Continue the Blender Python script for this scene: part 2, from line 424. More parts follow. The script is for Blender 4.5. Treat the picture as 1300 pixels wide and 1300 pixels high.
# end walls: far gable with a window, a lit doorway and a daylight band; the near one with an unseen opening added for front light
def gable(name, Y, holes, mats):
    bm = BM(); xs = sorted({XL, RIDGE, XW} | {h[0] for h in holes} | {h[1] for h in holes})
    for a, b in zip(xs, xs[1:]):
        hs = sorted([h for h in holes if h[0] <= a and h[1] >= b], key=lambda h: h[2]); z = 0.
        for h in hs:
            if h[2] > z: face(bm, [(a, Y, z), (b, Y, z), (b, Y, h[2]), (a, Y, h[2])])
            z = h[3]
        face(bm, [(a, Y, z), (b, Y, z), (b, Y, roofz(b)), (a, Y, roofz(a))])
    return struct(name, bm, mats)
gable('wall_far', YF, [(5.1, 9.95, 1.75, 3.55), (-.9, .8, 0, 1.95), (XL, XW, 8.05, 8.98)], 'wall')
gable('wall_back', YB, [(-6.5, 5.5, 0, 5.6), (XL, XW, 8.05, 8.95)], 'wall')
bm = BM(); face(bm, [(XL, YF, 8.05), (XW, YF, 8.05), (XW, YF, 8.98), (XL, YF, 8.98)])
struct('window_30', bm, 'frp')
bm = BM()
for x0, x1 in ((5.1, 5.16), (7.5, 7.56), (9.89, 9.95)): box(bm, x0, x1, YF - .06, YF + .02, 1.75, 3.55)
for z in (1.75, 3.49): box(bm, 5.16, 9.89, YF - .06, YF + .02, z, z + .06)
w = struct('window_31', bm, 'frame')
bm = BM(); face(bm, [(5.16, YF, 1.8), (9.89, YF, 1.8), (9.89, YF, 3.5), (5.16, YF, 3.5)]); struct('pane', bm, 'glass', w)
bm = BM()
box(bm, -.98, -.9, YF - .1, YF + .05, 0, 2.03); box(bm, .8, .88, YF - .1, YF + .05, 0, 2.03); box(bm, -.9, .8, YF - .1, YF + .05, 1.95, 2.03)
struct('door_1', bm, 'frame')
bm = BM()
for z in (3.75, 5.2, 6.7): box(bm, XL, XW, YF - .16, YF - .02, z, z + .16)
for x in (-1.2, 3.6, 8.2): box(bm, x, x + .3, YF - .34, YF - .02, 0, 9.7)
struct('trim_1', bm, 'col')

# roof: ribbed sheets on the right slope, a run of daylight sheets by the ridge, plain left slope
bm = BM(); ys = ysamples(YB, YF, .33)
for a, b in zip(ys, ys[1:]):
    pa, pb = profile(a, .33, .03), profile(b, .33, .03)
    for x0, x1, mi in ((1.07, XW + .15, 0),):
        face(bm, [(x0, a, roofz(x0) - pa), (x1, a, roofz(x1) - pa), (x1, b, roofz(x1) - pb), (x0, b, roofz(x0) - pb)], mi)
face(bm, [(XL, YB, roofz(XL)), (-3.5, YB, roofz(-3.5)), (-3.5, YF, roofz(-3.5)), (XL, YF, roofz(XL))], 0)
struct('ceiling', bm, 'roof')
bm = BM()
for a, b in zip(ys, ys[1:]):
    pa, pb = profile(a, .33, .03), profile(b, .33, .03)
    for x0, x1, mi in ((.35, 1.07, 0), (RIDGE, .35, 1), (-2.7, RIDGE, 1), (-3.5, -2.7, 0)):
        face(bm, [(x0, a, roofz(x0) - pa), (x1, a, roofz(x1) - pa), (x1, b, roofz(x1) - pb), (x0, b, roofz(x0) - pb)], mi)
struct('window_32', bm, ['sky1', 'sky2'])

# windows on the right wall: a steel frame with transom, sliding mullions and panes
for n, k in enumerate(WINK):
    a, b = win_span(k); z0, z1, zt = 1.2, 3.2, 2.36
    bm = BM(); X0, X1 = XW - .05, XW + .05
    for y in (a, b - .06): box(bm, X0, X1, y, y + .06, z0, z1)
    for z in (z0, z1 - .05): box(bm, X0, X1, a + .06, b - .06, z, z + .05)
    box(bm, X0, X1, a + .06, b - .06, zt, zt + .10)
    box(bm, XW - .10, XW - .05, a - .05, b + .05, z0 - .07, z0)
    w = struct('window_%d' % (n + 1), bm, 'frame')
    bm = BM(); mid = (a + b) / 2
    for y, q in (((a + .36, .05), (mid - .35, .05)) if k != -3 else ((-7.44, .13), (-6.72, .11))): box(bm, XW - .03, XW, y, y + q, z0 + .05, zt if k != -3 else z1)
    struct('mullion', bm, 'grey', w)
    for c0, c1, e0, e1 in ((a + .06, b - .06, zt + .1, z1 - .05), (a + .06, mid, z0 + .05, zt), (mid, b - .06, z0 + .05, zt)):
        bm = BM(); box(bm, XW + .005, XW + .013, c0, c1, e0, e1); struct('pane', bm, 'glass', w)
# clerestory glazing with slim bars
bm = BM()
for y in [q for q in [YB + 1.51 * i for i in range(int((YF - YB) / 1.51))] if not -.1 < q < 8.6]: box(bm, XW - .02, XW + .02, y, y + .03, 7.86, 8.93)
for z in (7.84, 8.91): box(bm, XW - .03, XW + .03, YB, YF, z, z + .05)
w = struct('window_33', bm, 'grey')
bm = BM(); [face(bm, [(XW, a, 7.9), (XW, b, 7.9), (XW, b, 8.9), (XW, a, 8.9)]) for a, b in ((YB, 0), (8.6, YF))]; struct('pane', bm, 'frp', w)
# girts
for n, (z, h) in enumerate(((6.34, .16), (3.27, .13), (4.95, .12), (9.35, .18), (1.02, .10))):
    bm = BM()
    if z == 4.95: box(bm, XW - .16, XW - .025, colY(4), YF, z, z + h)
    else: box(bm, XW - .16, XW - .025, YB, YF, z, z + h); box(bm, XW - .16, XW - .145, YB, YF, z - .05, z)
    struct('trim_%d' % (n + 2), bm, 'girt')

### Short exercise
What you return should be the lines from the start of the data through the line with "struct('trim_1', bm, 'col')", quoted exactly and nothing more.

### Problem solution
Continue the Blender Python script for this scene: part 2, from line 424. More parts follow. The script is for Blender 4.5. Treat the picture as 1300 pixels wide and 1300 pixels high.
# end walls: far gable with a window, a lit doorway and a daylight band; the near one with an unseen opening added for front light
def gable(name, Y, holes, mats):
    bm = BM(); xs = sorted({XL, RIDGE, XW} | {h[0] for h in holes} | {h[1] for h in holes})
    for a, b in zip(xs, xs[1:]):
        hs = sorted([h for h in holes if h[0] <= a and h[1] >= b], key=lambda h: h[2]); z = 0.
        for h in hs:
            if h[2] > z: face(bm, [(a, Y, z), (b, Y, z), (b, Y, h[2]), (a, Y, h[2])])
            z = h[3]
        face(bm, [(a, Y, z), (b, Y, z), (b, Y, roofz(b)), (a, Y, roofz(a))])
    return struct(name, bm, mats)
gable('wall_far', YF, [(5.1, 9.95, 1.75, 3.55), (-.9, .8, 0, 1.95), (XL, XW, 8.05, 8.98)], 'wall')
gable('wall_back', YB, [(-6.5, 5.5, 0, 5.6), (XL, XW, 8.05, 8.95)], 'wall')
bm = BM(); face(bm, [(XL, YF, 8.05), (XW, YF, 8.05), (XW, YF, 8.98), (XL, YF, 8.98)])
struct('window_30', bm, 'frp')
bm = BM()
for x0, x1 in ((5.1, 5.16), (7.5, 7.56), (9.89, 9.95)): box(bm, x0, x1, YF - .06, YF + .02, 1.75, 3.55)
for z in (1.75, 3.49): box(bm, 5.16, 9.89, YF - .06, YF + .02, z, z + .06)
w = struct('window_31', bm, 'frame')
bm = BM(); face(bm, [(5.16, YF, 1.8), (9.89, YF, 1.8), (9.89, YF, 3.5), (5.16, YF, 3.5)]); struct('pane', bm, 'glass', w)
bm = BM()
box(bm, -.98, -.9, YF - .1, YF + .05, 0, 2.03); box(bm, .8, .88, YF - .1, YF + .05, 0, 2.03); box(bm, -.9, .8, YF - .1, YF + .05, 1.95, 2.03)
struct('door_1', bm, 'frame')
bm = BM()
for z in (3.75, 5.2, 6.7): box(bm, XL, XW, YF - .16, YF - .02, z, z + .16)
for x in (-1.2, 3.6, 8.2): box(bm, x, x + .3, YF - .34, YF - .02, 0, 9.7)
struct('trim_1', bm, 'col')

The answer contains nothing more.